A luta sindical é guerra

Francisco das Chagas Barroso

Homens da guerra, como Alexandre, Átila, Leônidas e Aníbal despertavam imensurável admiração da tropa, devoção do povo e respeito dos inimigos, principalmente por preferirem a glória de perecer lutando contra os valentes e valorosos guerreiros a experimentar a insalubre vitória sobre os fracos e covardes.

Me permitam os colegas leitores deste respeitável blog, neste momento oportuno, de relatar uma vivência sindical a constituir uma evidência de que só se faz respeitar aquela entidade sindical que realiza enfrentamentos, se impõe, seja em mobilizações de greves, operações padrão, etc., seja em formas de denúncias contra os gestores corruptos.

O ano era 1996 – ano de muita luta no âmbito dos servidores da Justiça Federal (TRE, TRF e TRT) para aprovar o plano de cargos e salários pretendido. Naquela época, Técnicos, Auxiliares e Atendentes Judiciários, hoje, Analistas e Técnicos Judiciários, se mobilizavam em todo o Brasil.

Conquistas ocorreram para a categoria, principalmente a justa recomposição salarial gradual ao longo dos anos seguintes e as gratificações, até se consolidar como carreiras mais bem pagas e valorizadas do país.

Naquele mesmo ano, morando em Cuiabá-MT, no cargo de Auxiliar Judiciário, do Tribunal Regional Eleitoral, quando ainda acreditava ingenuamente na luta sindical de base, ajudava o denominado SINDIJUFE – Sindicato dos Servidores da Justiça Federal, que representava o TRE, TRF e TRT a brigar – isso mesmo, brigar com o Presidente do TRE/MT, à época. Tratava-se de um desembargador arrogante, ditador e insensível. Desprezava seus servidores e nem sequer recebia o sindicato para dialogar.

Pois bem! Ocorria que o Presidente da entidade sindical, um gaúcho, que, infelizmente, não mais me recordo o nome, fazia por merecer o cargo, pois era destemido e despertava a admiração e respeito da categoria, e, diante do tratamento dispensado pelo presidente do TRE, logo partiu para o combate. Era guerra declarada!

Então o sindicato, organizado, criou uma rede de informantes e colaboradores com os próprios sindicalizados lotados nas diversas seções fornecendo informações e documentos com vistas a subsidiar as denúncias contra a pessoa do Desembargador vilão.

Me recordo – com muito orgulho – de, por vezes, discretamente, me alongar ao expediente no setor de compras e licitações, onde era lotado, para tirar cópias de documentos que instruíam processos licitatórios suspeitos e enviar ao sindicato. E assim também outros colegas reuniam provas de pagamentos de diárias irregulares ao próprio presidente e outros desembargadores, etc.

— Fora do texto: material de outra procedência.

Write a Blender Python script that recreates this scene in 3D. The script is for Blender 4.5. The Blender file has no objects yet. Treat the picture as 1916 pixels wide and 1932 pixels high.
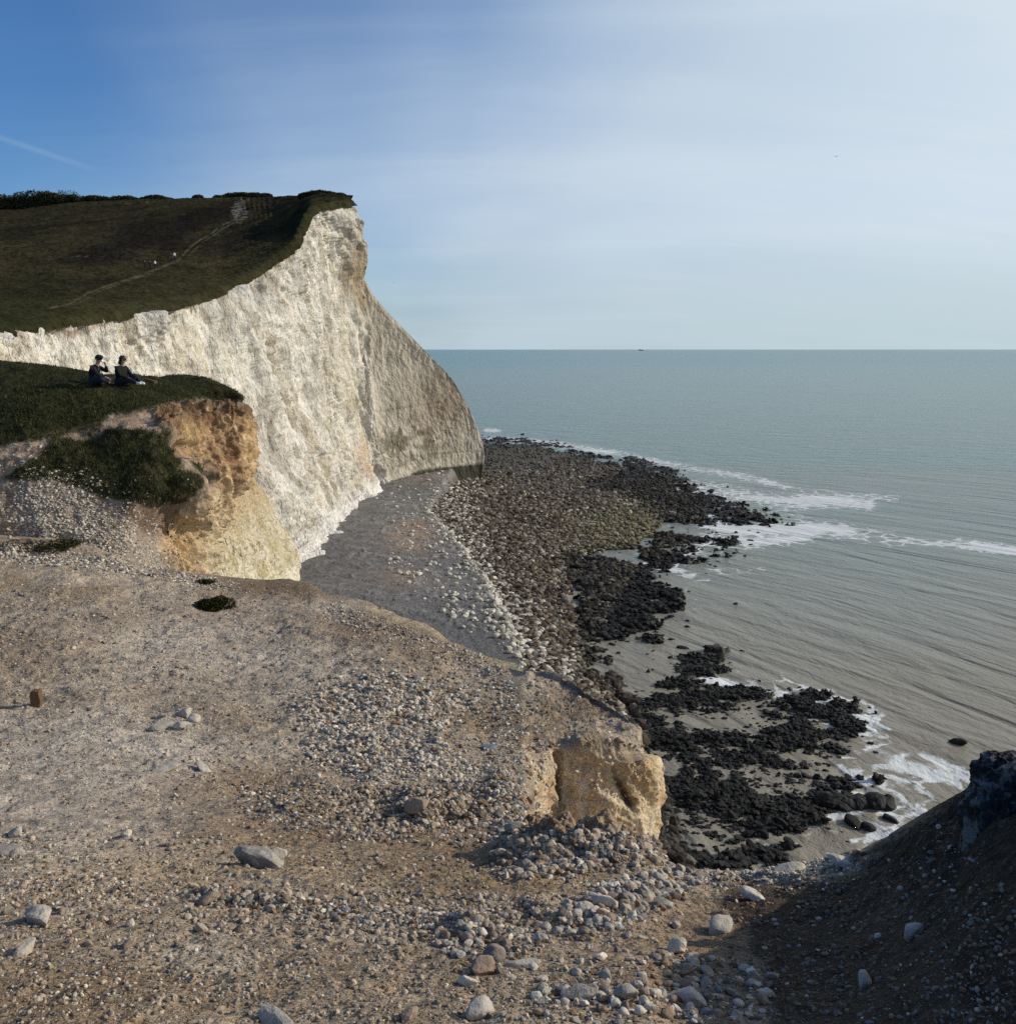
import bpy, math, random
import numpy as np
from mathutils import Vector, Matrix

# ------------------------------------------------------------------ camera / light / sky
scene = bpy.context.scene
COL = scene.collection
F = 1728.0
PITCH = math.atan((966 - 659) / F)
CAMZ = 28.0
cp, sp = math.cos(PITCH), math.sin(PITCH)

cam_data = bpy.data.cameras.new("camera")
cam = bpy.data.objects.new("camera", cam_data)
COL.objects.link(cam)
cam.location = (0, 0, CAMZ)
cam.rotation_euler = (math.pi / 2 - PITCH, 0, 0)
cam_data.sensor_fit = 'HORIZONTAL'
cam_data.angle = 2 * math.atan(958 / F)
cam_data.clip_start = 0.05
cam_data.clip_end = 150000
scene.camera = cam

SUN_AZ = math.radians(76)      # clockwise from +Y
SUN_EL = math.radians(26)
SUNV = Vector((math.sin(SUN_AZ) * math.cos(SUN_EL), math.cos(SUN_AZ) * math.cos(SUN_EL), math.sin(SUN_EL)))
sun_data = bpy.data.lights.new("sun", 'SUN')
sun_data.energy = 4.0
sun_data.angle = math.radians(0.5)
sun_data.color = (1.0, 0.92, 0.80)
sun = bpy.data.objects.new("sun", sun_data)
COL.objects.link(sun)
sun.location = (80, 40, 120)
sun.rotation_euler = SUNV.to_track_quat('Z', 'Y').to_euler()

scene.view_settings.view_transform = 'Standard'
scene.view_settings.look = 'None'
scene.view_settings.exposure = 0.0
scene.view_settings.gamma = 1.0
scene.view_settings.use_curve_mapping = False
scene.render.engine = 'CYCLES'
scene.cycles.max_bounces = 4
scene.cycles.diffuse_bounces = 2
scene.cycles.glossy_bounces = 2
scene.cycles.transparent_max_bounces = 6
scene.cycles.use_denoising = False
scene.cycles.sample_clamp_indirect = 4


def ray(u, v):
    xc = (np.asarray(u, float) - 958) / F
    yc = -(np.asarray(v, float) - 966) / F
    return np.stack([xc, cp + yc * sp, -sp + yc * cp], -1)


def W(u, v, D):
    d = ray(u, v)
    k = (np.asarray(D, float) / d[..., 1])[..., None]
    return np.array([0, 0, CAMZ]) + d * k


def onz(u, v, z=0.0):
    d = ray(u, v)
    k = ((z - CAMZ) / d[..., 2])[..., None]
    return np.array([0, 0, CAMZ]) + d * k


def proj(P):
    P = np.asarray(P, float)
    h = P[..., 2] - CAMZ
    depth = P[..., 1] * cp - h * sp
    depth = np.where(np.abs(depth) < 1e-4, 1e-4, depth)
    upc = P[..., 1] * sp + h * cp
    return 958 + F * P[..., 0] / depth, 966 - F * upc / depth


world = bpy.data.worlds.new("World")
scene.world = world
world.use_nodes = True
wt = world.node_tree
wt.nodes.clear()


class NT:
    """little node helper"""
    def __init__(s, tree):
        s.t = tree

    def n(s, typ, **kw):
        nd = s.t.nodes.new(typ)
        for k, v in kw.items():
            setattr(nd, k, v)
        return nd

    def put(s, sock, val):
        if val is None:
            return
        if hasattr(val, 'is_linked') or hasattr(val, 'links'):
            s.t.links.new(val, sock)
        else:
            sock.default_value = val

    def math(s, op, a, b=None, c=None, clamp=False):
        nd = s.n('ShaderNodeMath', operation=op)
        nd.use_clamp = clamp
        s.put(nd.inputs[0], a)
        s.put(nd.inputs[1], b)
        s.put(nd.inputs[2], c)
        return nd.outputs[0]

    def vmath(s, op, a, b=None, scale=None):
        nd = s.n('ShaderNodeVectorMath', operation=op)
        s.put(nd.inputs[0], a)
        s.put(nd.inputs[1], b)
        if scale is not None:
            s.put(nd.inputs['Scale'], scale)
        return nd.outputs['Value'] if op in ('DOT_PRODUCT', 'LENGTH', 'DISTANCE') else nd.outputs[0]

    def mix(s, fac, a, b, blend='MIX'):
        nd = s.n('ShaderNodeMix', data_type='RGBA', blend_type=blend)
        s.put(nd.inputs[0], fac)
        s.put(nd.inputs[6], a)
        s.put(nd.inputs[7], b)
        return nd.outputs[2]

    def rng(s, v, a, b, c=0.0, d=1.0, smooth=True):
        nd = s.n('ShaderNodeMapRange')
        nd.interpolation_type = 'SMOOTHSTEP' if smooth else 'LINEAR'
        s.put(nd.inputs[0], v)
        for i, x in enumerate((a, b, c, d)):
            nd.inputs[1 + i].default_value = x
        return nd.outputs[0]

    def noise(s, vec, scale, detail=4, rough=0.55, dist=0.0, out='Fac'):
        nd = s.n('ShaderNodeTexNoise')
        s.put(nd.inputs['Vector'], vec)
        nd.inputs['Scale'].default_value = scale
        nd.inputs['Detail'].default_value = detail
        nd.inputs['Roughness'].default_value = rough
        nd.inputs['Distortion'].default_value = dist
        return nd.outputs[out]

    def voro(s, vec, scale, feature='F1', out='Distance'):
        nd = s.n('ShaderNodeTexVoronoi', feature=feature)
        s.put(nd.inputs['Vector'], vec)
        nd.inputs['Scale'].default_value = scale
        return nd.outputs[out]

    def bump(s, height, strength, dist, normal=None):
        nd = s.n('ShaderNodeBump')
        nd.inputs['Strength'].default_value = strength
        nd.inputs['Distance'].default_value = dist
        s.put(nd.inputs['Height'], height)
        s.put(nd.inputs['Normal'], normal)
        return nd.outputs[0]

    def mapping(s, vec, scale=(1, 1, 1), rot=(0, 0, 0)):
        nd = s.n('ShaderNodeMapping')
        s.put(nd.inputs['Vector'], vec)
        nd.inputs['Scale'].default_value = scale
        nd.inputs['Rotation'].default_value = rot
        return nd.outputs[0]


def build_sky():
    q = NT(wt)
    sky = q.n('ShaderNodeTexSky')
    sky.sky_type = 'NISHITA'
    sky.sun_disc = False
    sky.sun_elevation = SUN_EL
    sky.sun_rotation = SUN_AZ
    sky.altitude = 30
    sky.air_density = 1.0
    sky.dust_density = 0.6
    sky.ozone_density = 3.0
    tc = q.n('ShaderNodeTexCoord')
    d = q.vmath('NORMALIZE', tc.outputs['Generated'])
    sep = q.n('ShaderNodeSeparateXYZ')
    q.put(sep.inputs[0], d)
    dx, dy, dz = sep.outputs
    zz = q.math('ADD', q.math('MAXIMUM', dz, 0.0), 0.22)
    comb = q.n('ShaderNodeCombineXYZ')
    q.put(comb.inputs[0], q.math('DIVIDE', dx, zz))
    q.put(comb.inputs[1], q.math('DIVIDE', dy, zz))
    pl = comb.outputs[0]
    big = q.noise(q.mapping(pl, (1.0, 0.55, 1), (0, 0, 0.5)), 0.9, 3, 0.5, 0.4)
    streak = q.noise(q.mapping(pl, (0.5, 2.2, 1), (0, 0, -0.45)), 1.5, 5, 0.55, 0.6)
    veil = q.math('ADD', dx, q.math('MULTIPLY', q.math('SUBTRACT', big, 0.5), 0.55))
    veil = q.math('ADD', veil, q.math('MULTIPLY', q.math('SUBTRACT', streak, 0.5), 0.08))
    veil = q.math('SUBTRACT', veil, q.math('MULTIPLY', q.math('SUBTRACT', dz, 0.15), 0.80))
    a = q.rng(veil, -0.47, 0.12, 0.0, 0.95)
    wisp = q.math('MULTIPLY', q.rng(streak, 0.42, 0.72), q.rng(dx, -0.5, 0.1, 0.02, 0.10))
    a = q.math('ADD', a, wisp, clamp=True)
    # soft bands in the veil
    band = q.rng(q.noise(q.mapping(pl, (0.45, 0.95, 1), (0, 0, -0.75)), 1.0, 4, 0.5, 0.6), 0.3, 0.7)
    cc = q.mix(band, (6.1, 7.5, 9.0, 1), (7.5, 8.7, 9.9, 1))
    cc = q.mix(q.rng(dx, 0.1, 0.55, 0.0, 0.75), cc, (8.7, 9.9, 10.7, 1))
    low = q.rng(dz, 0.0, 0.16, 1.0, 0.0)
    cc = q.mix(q.math('MULTIPLY', low, 0.75), cc, (6.0, 7.4, 8.0, 1))
    # old vapour trail low in the left sky
    p1, p2 = ray(-40, 246), ray(210, 330)
    p1 /= np.linalg.norm(p1)
    p2 /= np.linalg.norm(p2)
    nn = np.cross(p1, p2)
    nn /= np.linalg.norm(nn)
    mid = ray(40, 272)
    mid /= np.linalg.norm(mid)
    t = q.math('ABSOLUTE', q.vmath('DOT_PRODUCT', d, tuple(nn)))
    t = q.rng(t, 0.0, 0.0042, 1.0, 0.0)
    m = q.rng(q.vmath('DOT_PRODUCT', d, tuple(mid)), math.cos(0.075), math.cos(0.01), 0.0, 1.0)
    trail = q.math('MULTIPLY', q.math('MULTIPLY', t, m), 0.12)
    a = q.math('ADD', a, trail, clamp=True)
    base = q.mix(1.0, sky.outputs[0], (0.66, 1.02, 1.42, 1), 'MULTIPLY')
    col = q.mix(a, base, cc)
    bg = q.n('ShaderNodeBackground')
    q.put(bg.inputs[0], col)
    bg.inputs[1].default_value = 0.082
    out = q.n('ShaderNodeOutputWorld')
    wt.links.new(bg.outputs[0], out.inputs[0])


build_sky()

# ------------------------------------------------------------------ numpy helpers
rng = np.random.default_rng(7)
random.seed(7)


def _h(ix, iy, iz, seed):
    n = (ix * 73856093) ^ (iy * 19349663) ^ (iz * 83492791) ^ (seed * 2654435)
    n = n & 0x7fffffff
    n = ((n ^ (n >> 13)) * 1274126177) & 0x7fffffff
    n = ((n ^ (n >> 15)) * 668265263) & 0x7fffffff
    return (n & 0xffffff) / float(0xffffff)


def vnoise(P, seed=0):
    i = np.floor(P).astype(np.int64)
    f = P - i
    f = f * f * f * (f * (f * 6 - 15) + 10)
    x, y, z = i[..., 0], i[..., 1], i[..., 2]
    fx, fy, fz = f[..., 0], f[..., 1], f[..., 2]
    r = 0
    for a in (0, 1):
        wa = fx if a else 1 - fx
        for b in (0, 1):
            wb = fy if b else 1 - fy
            for c in (0, 1):
                wc = fz if c else 1 - fz
                r = r + wa * wb * wc * _h(x + a, y + b, z + c, seed)
    return r * 2 - 1


_R = np.array([[0.36, 0.48, -0.8], [-0.8, 0.6, 0.0], [0.48, 0.64, 0.6]])


def fbm(P, octv=4, gain=0.5, seed=0, ridged=False):
    P = np.asarray(P, float)
    a, s, tot = 1.0, 0.0, 0.0
    for k in range(octv):
        n = vnoise(P, seed + k)
        if ridged:
            n = 1 - 2 * np.abs(n)
        s = s + a * n
        tot += a
        a *= gain
        P = P @ _R.T * 2.03 + 3.7
    return s / tot


def sstep(a, b, x):
    t = np.clip((x - a) / (b - a), 0, 1)
    return t * t * (3 - 2 * t)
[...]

Confesso que temia represálias, pois me encontrava em estágio probatório.

Com essas medidas, efetivamente foram apresentadas pelo sindicato, sempre precedido de autorização da categoria em assembleia geral, ao logo do mandato do presidente daquele tribunal, dezenas de representações por atos de improbidade ao Procurador do MP Federal em Cuiabá, onde algumas prosperaram, resultando em uma mácula na carreira e quase um infarto do dito denunciado, o qual, orgulhoso, intransigente e já em final de mandato, não cedeu.

Ocorreu, entretanto, que um dos primeiros atos do presidente que o substituiu foi convidar o sindicato para sentar à mesa e dialogar, certamente não por gostar da entidade, mas sim, por respeito e porque temia a repetição do enfrentamento antecedente. Os dois anos seguintes com aquele presidente do tribunal foram, ora de embates, ora de cordialidades, mas com o merecido respeito daquela autoridade e com várias conquistas de reivindicações encalhadas na gestão anterior.

Foram, portanto, momentos de conquistas, mas sempre lembro que nas reuniões sindicais era sempre enfatizado que a luta sindical é guerra constante e os momentos de conquistas ou derrotas são apenas batalhas. Os momentos de imobilização são apenas tréguas. Não pode haver armistícios duradouros.

Mesmo diante da realidade sindical atual, cujos valores mais caros parecem haver ficado no meio do caminho da história, acredito que a peleja sindical deve se constituir de uma luta constante, de inteligência, astúcia e até de força em último caso, pois é uma guerra, e, na batalha, somente o inimigo destemido e valoroso é respeitado e temido. O resto é puro peleguismo.

Não é demais observar que as conquistas dos trabalhadores mais relevantes dos últimos séculos – na revolução industrial, crianças trabalhavam até 16 horas por dia, sem justa remuneração – não ocorreram por benevolência dos patrões/governos ou por atos amistosos de dirigentes sindicais cordatos, mas sim, por verdadeiros atos de bravura dos trabalhadores e líderes, na autêntica e heroica luta sindical.